Steven Malanga of the City Journal explains in the New York Post how NJ’s public-school enrollment has risen since 2001 by 3% but total school hiring has risen by 14%; that health and pension costs have risen by 115% in the same period; that there’s been little educational pay-off; and that Christie’s cuts are “the only way to bring spending back in line.”
Don’t miss “The Real Race Begins: Lessons from the First Round of Race to the Top,” out this week from The New Teacher Project.
In the Lobby cites the statistics that 98% of teacher unions in NJ have chosen not to reopen contracts (so far) and thus “chose salary increases over the chance to save members jobs…So, ultimately, who’s responsible for layoffs in these districts?”

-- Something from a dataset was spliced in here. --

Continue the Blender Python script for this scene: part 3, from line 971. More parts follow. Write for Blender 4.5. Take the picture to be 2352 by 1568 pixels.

The Asbury Press Editorial Board chastises NJEA leadership for refusing to accept pay freezes: “The teachers’ intransigence is a disgrace…Teachers around the state would do well to get on board — for their own sake, for the sake of taxpayers and, dare it be said, for the sake of the children.”
The Star-Ledger Editorial Board says that Gov. Christie’s request for voluntary teacher pay freezes is a “historic opportunity for NJ school districts and the NJEA to rethink and renegotiate their basic contract,” specifically the inclusion of rewards for improved student outcomes: “The time has come for performance pay” and the Gov. should require districts to include merit pay in contracts by 2011.
Teachers and students in Somerset County lined Route 206 to protest Gov. Christie’s school aid cuts.
Richard Bozza, executive director of the New Jersey Association of School Administrators, argues at New Jersey Newsroom that NJ’s school funding is “lunacy,” specifically our method of “adjustment aid, now hardwired into the state’s funding formula,” and the fact that the “majority of school boards lack common sense.”
The Philadelphia Inquirer has its annual Report Card up on area schools, which includes NJ’s Camden, Burlington and Gloucester counties.
The Star-Ledger says we should move school elections to November: “Please. Debating property taxes and school spending has never been an exercise in warm and cuddly. This is as political as it gets.”